Há um lado simbólico nos timings de apresentação do seu filme ‘Os Cravos e a Rocha’. No IndieLisboa passou no 25 de abril, a 1 de maio vai ser exibido na mostra de filmes insubmissos Desobedoc, no cinema Batalha, no Porto…

Sim, sobretudo porque este meu documentário é um olhar sobre ‘As Armas e o Povo’, por sua vez um documentário rodado entre 25 abril e o 1.º maio. Vai ter um sabor bem especial. O curioso é que quando estava a fazer este trabalho senti que estava ao mesmo tempo a fazer uma investigação sobre os tempos de hoje. Comecei a fazê-lo há seis anos, ainda com outra situação política… E o Brasil também estava diferente. O que é interessante em 1974 é que essa paragem em Portugal do cineasta Glauber Rocha acaba realmente por mudar a sua vida. O que depois percebi, através do António Escudeiro, que foi o operador de câmara, é que se tornou vital aquela sua ideia de querer aparecer em todos os planos. Enfim, ‘As Armas e o Povo’, é um documentário pautado pelas entrevistas do Glauber. Trata-se de um olhar diferente, um olhar estrangeiro, absolutamente necessário nessas revoluções. A partir daí, ele vai para Itália e realiza oClaro. Depois disso, a sua figura ficou sempre ligada aos seus filmes. Os seus documentários começam também a ficar perto da ficção. Glauber era uma personagem que gostava de picar as pessoas.

Assume que é um olhar muito feminino sobre um artista fundamental para as artes brasileiras?

Sim, tentei dar um pouco de um olhar de cinema poesia… Mesmo sendo um documentário informativo há um lado um bocado poético. Tem a ver com o cinema do Glauber e com aquela frase que enfatizo: “política e poesia são demais para um homem só”.

Serão demais para uma mulher?

Não, uma mulher está habituada a fazer muitas coisas ao mesmo tempo. Veja o meu caso, além deste filme fui criando o meu filho e adiantando uma série de outros projetos.
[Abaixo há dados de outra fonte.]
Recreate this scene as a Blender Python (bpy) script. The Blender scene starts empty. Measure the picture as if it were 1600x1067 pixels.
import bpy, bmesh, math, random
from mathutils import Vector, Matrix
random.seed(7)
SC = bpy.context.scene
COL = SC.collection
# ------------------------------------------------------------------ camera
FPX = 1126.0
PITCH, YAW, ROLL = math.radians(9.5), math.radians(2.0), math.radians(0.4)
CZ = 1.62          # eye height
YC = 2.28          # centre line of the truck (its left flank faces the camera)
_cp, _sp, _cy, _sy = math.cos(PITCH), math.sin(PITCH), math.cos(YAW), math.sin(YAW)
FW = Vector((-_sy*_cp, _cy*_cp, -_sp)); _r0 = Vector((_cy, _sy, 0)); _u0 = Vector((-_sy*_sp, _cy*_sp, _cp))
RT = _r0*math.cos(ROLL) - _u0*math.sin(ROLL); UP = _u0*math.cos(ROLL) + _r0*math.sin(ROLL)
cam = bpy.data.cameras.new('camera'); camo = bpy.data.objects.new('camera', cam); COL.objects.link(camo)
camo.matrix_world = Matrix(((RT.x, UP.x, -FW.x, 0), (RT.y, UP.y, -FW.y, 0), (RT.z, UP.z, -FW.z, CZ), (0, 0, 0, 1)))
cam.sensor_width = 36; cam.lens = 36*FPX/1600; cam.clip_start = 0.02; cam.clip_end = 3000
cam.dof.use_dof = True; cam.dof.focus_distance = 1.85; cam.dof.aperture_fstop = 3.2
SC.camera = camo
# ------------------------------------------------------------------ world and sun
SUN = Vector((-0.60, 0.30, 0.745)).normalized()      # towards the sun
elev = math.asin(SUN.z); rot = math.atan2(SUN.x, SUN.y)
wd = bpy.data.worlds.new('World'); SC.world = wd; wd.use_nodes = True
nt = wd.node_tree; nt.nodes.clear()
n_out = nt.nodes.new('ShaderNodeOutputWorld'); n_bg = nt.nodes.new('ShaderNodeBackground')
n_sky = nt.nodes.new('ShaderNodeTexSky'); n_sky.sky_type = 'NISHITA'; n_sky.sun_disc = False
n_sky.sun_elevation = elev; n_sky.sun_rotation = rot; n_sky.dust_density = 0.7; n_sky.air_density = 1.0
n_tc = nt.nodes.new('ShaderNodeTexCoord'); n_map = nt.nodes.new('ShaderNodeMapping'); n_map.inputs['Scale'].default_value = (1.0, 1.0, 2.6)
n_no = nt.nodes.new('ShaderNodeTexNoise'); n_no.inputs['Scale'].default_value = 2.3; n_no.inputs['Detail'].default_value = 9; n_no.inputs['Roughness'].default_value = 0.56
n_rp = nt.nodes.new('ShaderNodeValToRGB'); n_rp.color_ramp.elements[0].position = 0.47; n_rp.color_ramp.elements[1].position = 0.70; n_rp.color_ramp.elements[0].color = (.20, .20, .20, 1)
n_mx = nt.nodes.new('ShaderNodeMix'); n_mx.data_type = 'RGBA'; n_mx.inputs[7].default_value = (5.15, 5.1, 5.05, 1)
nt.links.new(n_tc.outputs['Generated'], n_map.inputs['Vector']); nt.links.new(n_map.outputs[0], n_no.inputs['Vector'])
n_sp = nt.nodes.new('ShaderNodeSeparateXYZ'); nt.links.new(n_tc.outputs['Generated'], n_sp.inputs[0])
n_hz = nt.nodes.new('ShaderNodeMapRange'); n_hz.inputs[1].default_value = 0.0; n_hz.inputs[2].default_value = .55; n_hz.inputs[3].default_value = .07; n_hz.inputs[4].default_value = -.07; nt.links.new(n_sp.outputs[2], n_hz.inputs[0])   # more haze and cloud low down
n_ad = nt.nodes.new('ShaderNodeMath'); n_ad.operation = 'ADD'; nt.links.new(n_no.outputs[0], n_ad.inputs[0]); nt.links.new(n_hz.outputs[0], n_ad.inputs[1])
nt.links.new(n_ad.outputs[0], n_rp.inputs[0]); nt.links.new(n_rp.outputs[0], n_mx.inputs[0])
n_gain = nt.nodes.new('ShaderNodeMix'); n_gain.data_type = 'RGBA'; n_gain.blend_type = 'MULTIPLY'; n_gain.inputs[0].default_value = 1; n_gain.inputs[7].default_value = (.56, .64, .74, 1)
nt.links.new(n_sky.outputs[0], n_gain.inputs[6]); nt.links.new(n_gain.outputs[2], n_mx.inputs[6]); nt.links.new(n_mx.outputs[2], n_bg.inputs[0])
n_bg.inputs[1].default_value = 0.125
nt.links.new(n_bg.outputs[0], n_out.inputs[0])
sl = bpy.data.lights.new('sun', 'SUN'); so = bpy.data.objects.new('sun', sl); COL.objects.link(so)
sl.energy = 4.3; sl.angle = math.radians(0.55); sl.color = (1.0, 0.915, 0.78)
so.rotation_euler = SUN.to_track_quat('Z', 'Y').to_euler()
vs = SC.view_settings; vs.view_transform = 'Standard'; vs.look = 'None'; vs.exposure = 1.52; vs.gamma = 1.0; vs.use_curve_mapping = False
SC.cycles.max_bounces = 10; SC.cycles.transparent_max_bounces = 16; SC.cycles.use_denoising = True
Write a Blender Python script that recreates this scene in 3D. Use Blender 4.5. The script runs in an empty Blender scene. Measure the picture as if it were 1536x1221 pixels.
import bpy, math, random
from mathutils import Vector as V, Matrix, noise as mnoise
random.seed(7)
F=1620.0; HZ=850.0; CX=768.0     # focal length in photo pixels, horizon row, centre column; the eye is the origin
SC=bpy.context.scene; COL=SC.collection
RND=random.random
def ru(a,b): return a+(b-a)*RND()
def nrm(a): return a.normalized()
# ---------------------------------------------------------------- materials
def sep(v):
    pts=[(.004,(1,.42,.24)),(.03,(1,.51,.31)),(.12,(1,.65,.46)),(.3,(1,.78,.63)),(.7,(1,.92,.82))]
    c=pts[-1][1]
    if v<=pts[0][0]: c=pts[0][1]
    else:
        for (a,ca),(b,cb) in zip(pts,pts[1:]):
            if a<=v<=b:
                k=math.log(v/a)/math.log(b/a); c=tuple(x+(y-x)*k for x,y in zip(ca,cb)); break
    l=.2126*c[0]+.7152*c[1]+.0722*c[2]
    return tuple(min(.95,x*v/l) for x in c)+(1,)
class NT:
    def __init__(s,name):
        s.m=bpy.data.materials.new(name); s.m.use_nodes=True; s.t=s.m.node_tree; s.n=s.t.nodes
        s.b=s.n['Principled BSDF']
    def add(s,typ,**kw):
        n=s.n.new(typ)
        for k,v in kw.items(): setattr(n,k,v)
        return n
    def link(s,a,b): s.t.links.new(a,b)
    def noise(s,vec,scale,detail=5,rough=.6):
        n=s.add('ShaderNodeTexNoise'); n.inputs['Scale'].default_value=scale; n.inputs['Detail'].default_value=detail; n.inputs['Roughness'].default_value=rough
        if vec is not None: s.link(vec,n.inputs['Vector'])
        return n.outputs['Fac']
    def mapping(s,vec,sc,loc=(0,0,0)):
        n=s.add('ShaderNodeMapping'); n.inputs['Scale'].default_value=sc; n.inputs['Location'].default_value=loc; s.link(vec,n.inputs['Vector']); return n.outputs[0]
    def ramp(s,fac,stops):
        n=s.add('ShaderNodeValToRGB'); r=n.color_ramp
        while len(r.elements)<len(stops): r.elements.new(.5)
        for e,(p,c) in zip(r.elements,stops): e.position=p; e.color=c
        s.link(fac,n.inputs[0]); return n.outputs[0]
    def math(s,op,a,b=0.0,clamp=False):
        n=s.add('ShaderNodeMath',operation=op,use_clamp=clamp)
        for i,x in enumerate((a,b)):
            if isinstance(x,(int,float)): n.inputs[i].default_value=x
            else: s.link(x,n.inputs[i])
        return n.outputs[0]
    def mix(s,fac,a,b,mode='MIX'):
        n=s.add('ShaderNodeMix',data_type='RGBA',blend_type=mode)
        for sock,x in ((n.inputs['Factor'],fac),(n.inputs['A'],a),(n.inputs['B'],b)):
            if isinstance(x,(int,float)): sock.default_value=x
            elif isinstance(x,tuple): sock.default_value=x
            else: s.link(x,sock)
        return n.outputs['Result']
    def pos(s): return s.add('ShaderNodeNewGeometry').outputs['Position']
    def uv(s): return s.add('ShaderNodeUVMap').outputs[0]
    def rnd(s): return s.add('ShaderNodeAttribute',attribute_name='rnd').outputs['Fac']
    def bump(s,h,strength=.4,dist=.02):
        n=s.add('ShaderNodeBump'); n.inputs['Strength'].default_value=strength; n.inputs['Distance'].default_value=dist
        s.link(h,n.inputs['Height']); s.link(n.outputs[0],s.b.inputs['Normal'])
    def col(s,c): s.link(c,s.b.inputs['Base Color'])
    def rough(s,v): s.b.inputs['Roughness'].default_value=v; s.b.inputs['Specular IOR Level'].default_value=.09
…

Estou ainda a fazer um documentário sobre Bárbara Virgínia, considerada a primeira mulher a fazer uma longa-metragem e a primeira a fazer um filme na altura da ditadura. Foi a primeira mulher portuguesa a estar com um filme no Festival de Cannes, em 1946. Estava a competir ela e o Leitão de Barros. Engraçado, Três Dias sem Deus, foi completamente abafado. Há um ano e tal que ando a preparar este projeto. Claro que fui ao Brasil falar com ela e aí percebi como esse filme foi esquecido, sobretudo porque chegou a Cannes com o tal filme do Leitão de Barros, o Camões, precisamente o filme mais caro apoiado pelo Estado Novo. O mais incrível é que ela não foi apresentar o filme a Cannes – tinha um compromisso com uma exibição no Porto, mas naquela altura, as mulheres tinham que pedir autorização aos maridos ou aos pais para viajar, imagine!

Vai ser um documentário com cunho feminista?

Sim, sobretudo na contextualização daquele período. A mulher no cinema foi muito esquecida, seja a nível nacional, seja a nível mundial. Lembro que a Carmen Santos, portuguesa, foi uma das pioneiras do cinema no Brasil. Chegou a trabalhar e a realizar com o pioneiro Humberto Mauro. Ninguém fala dela – não sei por que razão! É também uma pessoa com uma grande história. Foi para o Brasil e tornou-se atriz, produtora e realizadora! Uma vida inacreditável, já estou a pensar também num documentário.

Sei que está a fazer um documentário sobre ‘As Novas Cartas Portuguesas’. Assume-se como feminista.

Sim! Temos muito ainda porque lutar. Porque é que no cinema só há 8% de mulheres? Porque não há mais mulheres no cinema? Ponho também a pergunta: porque é que as mulheres ganham menos do que os homens? E hoje, 2016, ainda há uma pressão maior sobre as mulheres: têm de estar arranjadas, ser boas mães, boas profissionais e boas na cama – tudo! Não dá!